Let me say up front that the Aptera totally rocks. The super fuel-efficient vehicle is so awesomely cool — the hybrid gas-electric vehicle gets up to 300 miles per gallon — that it makes me proud to be an American. (Detroit, watch out, the company that designed the vehicle is based… where else… in Carlsbad, Calif.)

The designers are pricing the all-electric vehicle at $26,900 and the plug-in hybrid at $29,000. That’s more expensive than a Prius, but with gasoline selling at $4 a gallon, you can save some serious coin with this bad boy. I would be amazed if this vehicle doesn’t make big inroads into the marketplace.

I first saw the vehicle profiled last night on NBC News. Then this morning the blogger “Not Ed Risse” posted a comment linking to the Aptera website, along with a triumphal note aimed at the real Ed Risse: “300 miles to the gallon! Autonomobility is here to stay. Deal with it.”

On the philosophical spectrum, I reside somewhere between Not Ed Risse and the real Ed Risse. I have confidence in America’s creative genius. Now that energy prices have risen to a new, higher plateau, we will find ways to both conserve and produce energy in ways that were unimaginable a few years ago. While I do perceive a risk of civilizational collapse due to the unsustainable consumption of energy, I’m pretty confident that our market-based economy will be able to muddle through.
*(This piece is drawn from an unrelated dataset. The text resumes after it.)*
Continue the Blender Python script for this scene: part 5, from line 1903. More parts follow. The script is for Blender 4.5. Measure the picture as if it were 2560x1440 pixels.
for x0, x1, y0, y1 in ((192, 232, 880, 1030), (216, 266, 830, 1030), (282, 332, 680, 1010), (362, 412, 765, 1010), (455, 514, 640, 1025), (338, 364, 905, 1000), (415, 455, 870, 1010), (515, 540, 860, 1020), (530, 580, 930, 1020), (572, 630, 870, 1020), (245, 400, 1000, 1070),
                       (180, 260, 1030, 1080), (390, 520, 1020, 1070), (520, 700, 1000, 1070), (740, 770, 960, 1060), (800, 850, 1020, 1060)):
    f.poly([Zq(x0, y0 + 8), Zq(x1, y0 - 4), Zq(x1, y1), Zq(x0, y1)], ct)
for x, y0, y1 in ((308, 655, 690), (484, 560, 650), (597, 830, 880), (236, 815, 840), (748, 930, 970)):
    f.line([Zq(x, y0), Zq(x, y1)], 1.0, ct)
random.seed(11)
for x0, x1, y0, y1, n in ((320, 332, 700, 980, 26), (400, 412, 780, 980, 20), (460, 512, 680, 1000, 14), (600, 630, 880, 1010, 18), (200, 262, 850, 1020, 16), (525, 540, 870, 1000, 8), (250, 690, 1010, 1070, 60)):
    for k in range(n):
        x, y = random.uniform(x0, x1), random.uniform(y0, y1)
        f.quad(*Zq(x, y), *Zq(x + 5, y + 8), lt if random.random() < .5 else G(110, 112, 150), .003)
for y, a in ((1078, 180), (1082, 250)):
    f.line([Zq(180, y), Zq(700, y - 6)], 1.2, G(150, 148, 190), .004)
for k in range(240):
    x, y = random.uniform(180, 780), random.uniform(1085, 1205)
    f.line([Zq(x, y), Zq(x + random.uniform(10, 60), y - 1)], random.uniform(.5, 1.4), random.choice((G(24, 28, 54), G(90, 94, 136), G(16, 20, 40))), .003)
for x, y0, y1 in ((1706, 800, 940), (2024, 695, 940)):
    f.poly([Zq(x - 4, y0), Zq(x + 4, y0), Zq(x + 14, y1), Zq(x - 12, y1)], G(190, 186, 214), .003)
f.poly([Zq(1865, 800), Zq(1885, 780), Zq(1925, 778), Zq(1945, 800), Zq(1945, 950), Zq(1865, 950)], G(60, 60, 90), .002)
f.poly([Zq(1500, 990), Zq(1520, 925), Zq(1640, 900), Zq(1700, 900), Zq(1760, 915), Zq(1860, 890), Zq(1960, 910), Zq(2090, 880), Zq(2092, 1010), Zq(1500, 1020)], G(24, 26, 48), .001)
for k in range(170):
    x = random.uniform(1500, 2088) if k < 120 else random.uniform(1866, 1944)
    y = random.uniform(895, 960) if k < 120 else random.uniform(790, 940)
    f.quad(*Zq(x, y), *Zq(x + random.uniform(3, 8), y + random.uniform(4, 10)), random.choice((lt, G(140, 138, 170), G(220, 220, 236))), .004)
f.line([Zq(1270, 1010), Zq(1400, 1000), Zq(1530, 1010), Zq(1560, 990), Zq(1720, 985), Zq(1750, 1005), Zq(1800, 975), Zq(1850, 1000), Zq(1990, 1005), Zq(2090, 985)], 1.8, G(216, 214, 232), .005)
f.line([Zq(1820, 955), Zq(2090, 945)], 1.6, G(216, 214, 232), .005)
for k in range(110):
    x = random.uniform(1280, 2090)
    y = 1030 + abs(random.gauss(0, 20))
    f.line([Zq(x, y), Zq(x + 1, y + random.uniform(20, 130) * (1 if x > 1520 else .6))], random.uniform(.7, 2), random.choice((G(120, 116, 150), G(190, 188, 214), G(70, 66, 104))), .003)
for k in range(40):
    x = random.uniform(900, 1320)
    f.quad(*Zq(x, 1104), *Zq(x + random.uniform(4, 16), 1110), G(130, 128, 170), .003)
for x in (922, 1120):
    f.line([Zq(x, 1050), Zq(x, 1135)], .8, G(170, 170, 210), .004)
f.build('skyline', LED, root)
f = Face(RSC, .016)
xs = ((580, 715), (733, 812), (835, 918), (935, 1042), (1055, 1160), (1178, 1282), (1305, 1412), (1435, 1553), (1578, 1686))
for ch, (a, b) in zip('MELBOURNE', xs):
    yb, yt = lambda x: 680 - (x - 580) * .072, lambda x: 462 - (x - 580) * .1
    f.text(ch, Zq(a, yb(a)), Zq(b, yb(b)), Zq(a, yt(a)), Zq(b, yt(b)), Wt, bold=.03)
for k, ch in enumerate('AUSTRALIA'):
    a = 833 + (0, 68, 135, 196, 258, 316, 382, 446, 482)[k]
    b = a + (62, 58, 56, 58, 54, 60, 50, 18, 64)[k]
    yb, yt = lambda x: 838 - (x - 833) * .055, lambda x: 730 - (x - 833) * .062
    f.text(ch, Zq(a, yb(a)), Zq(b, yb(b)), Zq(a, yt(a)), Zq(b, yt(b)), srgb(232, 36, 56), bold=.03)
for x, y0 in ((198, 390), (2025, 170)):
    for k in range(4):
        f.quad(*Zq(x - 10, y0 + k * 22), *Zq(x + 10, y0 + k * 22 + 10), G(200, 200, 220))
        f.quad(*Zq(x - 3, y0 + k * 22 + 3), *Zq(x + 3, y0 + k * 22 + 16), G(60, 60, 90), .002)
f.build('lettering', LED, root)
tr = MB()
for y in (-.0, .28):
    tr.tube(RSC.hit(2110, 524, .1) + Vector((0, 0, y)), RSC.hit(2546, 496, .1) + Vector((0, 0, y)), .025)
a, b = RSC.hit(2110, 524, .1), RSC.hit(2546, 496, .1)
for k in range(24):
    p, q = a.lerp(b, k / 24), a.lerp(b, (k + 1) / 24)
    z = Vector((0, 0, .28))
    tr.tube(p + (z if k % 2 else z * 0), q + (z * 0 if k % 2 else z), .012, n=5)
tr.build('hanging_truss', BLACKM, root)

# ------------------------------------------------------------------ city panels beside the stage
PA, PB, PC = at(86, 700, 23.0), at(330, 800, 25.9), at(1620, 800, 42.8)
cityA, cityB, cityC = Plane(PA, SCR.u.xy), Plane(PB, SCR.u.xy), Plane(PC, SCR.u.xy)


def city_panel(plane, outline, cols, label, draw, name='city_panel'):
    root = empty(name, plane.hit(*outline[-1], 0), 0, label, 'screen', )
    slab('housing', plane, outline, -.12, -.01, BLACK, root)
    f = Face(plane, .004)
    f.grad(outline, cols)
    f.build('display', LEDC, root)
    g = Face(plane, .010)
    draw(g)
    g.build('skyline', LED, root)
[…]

But it’s premature to high-five each other over the end of the automobility crisis. Permit me to touch upon a couple of issues:

  • The Aptera doesn’t touch the problem of traffic congestion. Take ten million SUVs off the road and replace them with Apteras, and you still have ten millions vehicles on the road, jockeying for scarce roadway capacity and requiring parking spaces.
  • Widespread adoption of the Aptera and comparable vehicles will accelerate the collapse of our highway funding system based on the gasoline tax. Let’s estimate the impact on tax revenues… 300 miles to the gallon vs. 15 miles to the gallon. You do the math. If we don’t pay for roads with a gasoline tax, how will we pay for them?
  • Dysfunctional human settlement patterns are not rendered miraculously functional by low fuel costs. The Aptera will cut down the gasoline bill and reduce pollution — two very good things — but it won’t reduce time spent commuting or reduce the cost of providing public services to inefficient patterns of development.

So, let us salute the creators of the Aptera and praise American ingenuity. Let us hope that Aptera goes mainstream, inspires imitators and weens millions of Americans from their big cars. But let’s not forget the many other costs — few of them so easily addressed — associated with automobility.